La légende raconte que la recette du gâteau creusois proviendrait d’un parchemin datant du 15e siècle, retrouvé dans un monastère dans le canton de Crocq, dans le nord de la Creuse. L’objet, écrit en vieux français, nécessita plusieurs jours de déchiffrage. C’est à un curé que l’on doit finalement sa traduction. Lui en est persuadé : ce parchemin cache en réalité une recette de gâteau. Dès lors, un concours de pâtisseries est organisé dans le village de Crocq. L’idée est d’élire le meilleur gâteau réalisé à partir de la recette inscrite sur le parchemin. « Le Creusois », comme l’appellent les locaux, tel que nous le connaissons aujourd’hui, est né ainsi. Ce jour-là, le président des pâtissiers décrète que seule une poignée de pâtissiers seront habilités à pouvoir le préparer. Aujourd’hui encore, seuls quelques élus possèdent un passe-droit leur permettant de confectionner ce mystérieux gâteau aux noisettes.

« La recette du gâteau creusois, on ne la dévoile jamais ! Mais soyons honnêtes, toutes les familles creusoises la connaissent plus ou moins », déclare Philippe Vacheyroux, président de l’Association du gâteau creusois et pâtissier-boulanger à Boussac. En effet, ils sont seulement 24 pâtissiers à pouvoir réaliser « le véritable gâteau creusois », comme le nomme Philippe Vacheyroux. Mais pour cela, il faut d’abord être admis au sein de l’Association du gâteau creusois. « J’ai été accepté seulement lors de ma seconde demande. Pourtant, je suis né et j’habite en Creuse. Cela m’aurait vraiment embêté de ne pas pouvoir proposer ce gâteau lorsque je me suis mis à mon compte », déclare Anthony Jallet, pâtissier-boulanger à Saint-Vaury. « Il y a un cahier des charges très précis qui garantit une homogénéité du gâteau, mais les pâtissiers autorisés à le faire possèdent chacun un savoir-faire, des fours différents, une torréfaction propre. Dans l’idée, chaque Creusois est un peu différent », confie le jeune pâtissier-boulanger.

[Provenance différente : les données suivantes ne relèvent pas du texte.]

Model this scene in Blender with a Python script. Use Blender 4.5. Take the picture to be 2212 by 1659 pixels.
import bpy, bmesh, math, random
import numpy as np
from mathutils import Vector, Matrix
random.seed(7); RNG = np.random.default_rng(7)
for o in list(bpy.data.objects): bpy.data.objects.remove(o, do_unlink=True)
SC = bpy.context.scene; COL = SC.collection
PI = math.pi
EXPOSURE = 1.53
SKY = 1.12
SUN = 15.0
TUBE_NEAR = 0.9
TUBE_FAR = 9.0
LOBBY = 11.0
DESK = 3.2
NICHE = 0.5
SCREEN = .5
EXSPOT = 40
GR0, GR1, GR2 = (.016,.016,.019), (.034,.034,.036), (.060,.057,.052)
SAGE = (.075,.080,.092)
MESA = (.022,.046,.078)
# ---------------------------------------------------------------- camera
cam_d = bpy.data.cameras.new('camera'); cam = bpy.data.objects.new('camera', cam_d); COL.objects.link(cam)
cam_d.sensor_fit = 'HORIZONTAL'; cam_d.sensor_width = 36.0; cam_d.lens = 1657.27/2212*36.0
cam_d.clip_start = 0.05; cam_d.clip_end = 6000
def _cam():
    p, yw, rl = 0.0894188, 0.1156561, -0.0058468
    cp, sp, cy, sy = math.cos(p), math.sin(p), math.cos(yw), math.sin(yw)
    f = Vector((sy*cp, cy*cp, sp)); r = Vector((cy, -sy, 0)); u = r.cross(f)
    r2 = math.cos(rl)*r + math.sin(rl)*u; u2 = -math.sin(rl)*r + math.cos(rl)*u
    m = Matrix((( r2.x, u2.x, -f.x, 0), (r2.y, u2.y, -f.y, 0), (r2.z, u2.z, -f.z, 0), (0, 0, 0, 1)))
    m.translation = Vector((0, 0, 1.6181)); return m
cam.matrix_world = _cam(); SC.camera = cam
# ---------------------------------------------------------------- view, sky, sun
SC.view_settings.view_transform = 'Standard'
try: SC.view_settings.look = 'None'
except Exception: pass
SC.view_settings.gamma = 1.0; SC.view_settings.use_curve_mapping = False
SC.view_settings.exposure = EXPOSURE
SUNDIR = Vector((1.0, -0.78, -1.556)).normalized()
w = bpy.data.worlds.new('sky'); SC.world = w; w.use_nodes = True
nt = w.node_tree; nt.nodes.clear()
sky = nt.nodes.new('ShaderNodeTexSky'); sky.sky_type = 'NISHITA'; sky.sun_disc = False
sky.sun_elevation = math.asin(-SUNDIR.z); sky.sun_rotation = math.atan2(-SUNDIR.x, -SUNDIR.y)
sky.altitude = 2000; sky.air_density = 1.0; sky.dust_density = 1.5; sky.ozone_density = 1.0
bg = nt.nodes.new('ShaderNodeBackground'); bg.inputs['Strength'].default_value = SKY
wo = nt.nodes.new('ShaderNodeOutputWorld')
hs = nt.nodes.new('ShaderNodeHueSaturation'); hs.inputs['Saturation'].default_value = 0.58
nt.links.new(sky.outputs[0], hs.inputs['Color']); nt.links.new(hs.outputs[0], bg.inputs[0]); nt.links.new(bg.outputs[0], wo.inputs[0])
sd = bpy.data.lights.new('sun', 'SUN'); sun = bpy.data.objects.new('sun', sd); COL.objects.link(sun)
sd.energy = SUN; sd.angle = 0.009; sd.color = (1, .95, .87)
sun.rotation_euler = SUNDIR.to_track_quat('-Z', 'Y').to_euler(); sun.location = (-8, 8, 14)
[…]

Si le mystère dont le gâteau creusois est auréolé reste intact, Philippe Vacheyroux s’est néanmoins confié sur les ingrédients qui le composent : « Des noisettes, du beurre, des œufs, de la farine, et enfin du sucre. » Quant à la saveur de ce « gâteau de voyage, qui se conserve volontiers plusieurs jours, comme le précise Philippe Vacheyroux, elle s’apparente à celle du financier ». Ainsi, croquer dans un gâteau creusois, c’est retrouver le goût de la noisette torréfiée et beurrée. En texture, le Creusois est fondant au cœur et croustillant sur les bords. Ceci est lié « aux blancs montés en neige et à la cuisson », ajoute le président de l’Association du gâteau creusois.

Vers l’AOP

Enfin, chaque année, la confection de cette spécialité creusoise nécessite quatre tonnes de noisettes, de quoi affamer les écureuils de la région, ou presque, puisque « pour l’instant, les noisettes proviennent toutes du Lot-et-Garonne », indique Philippe Vacheyroux. Pourtant, les noisetiers poussent depuis toujours dans ses contrées. « Le préparer avec des noisettes issues des terres creusoises permettrait d’obtenir une AOP, la première du département », déclare Philippe Vacheyroux, avant d’ajouter que cela est « en réflexion depuis longtemps » et que « bientôt, des noisetiers seront plantés explicitement » pour le gâteau creusois. « Nous produisons également du bon beurre en Creuse, mais nous négocions encore le prix ! », précise-t-il. En revanche, une chose est sûre, le secret de cette recette monacale, lui, ne pourra jamais être négocié.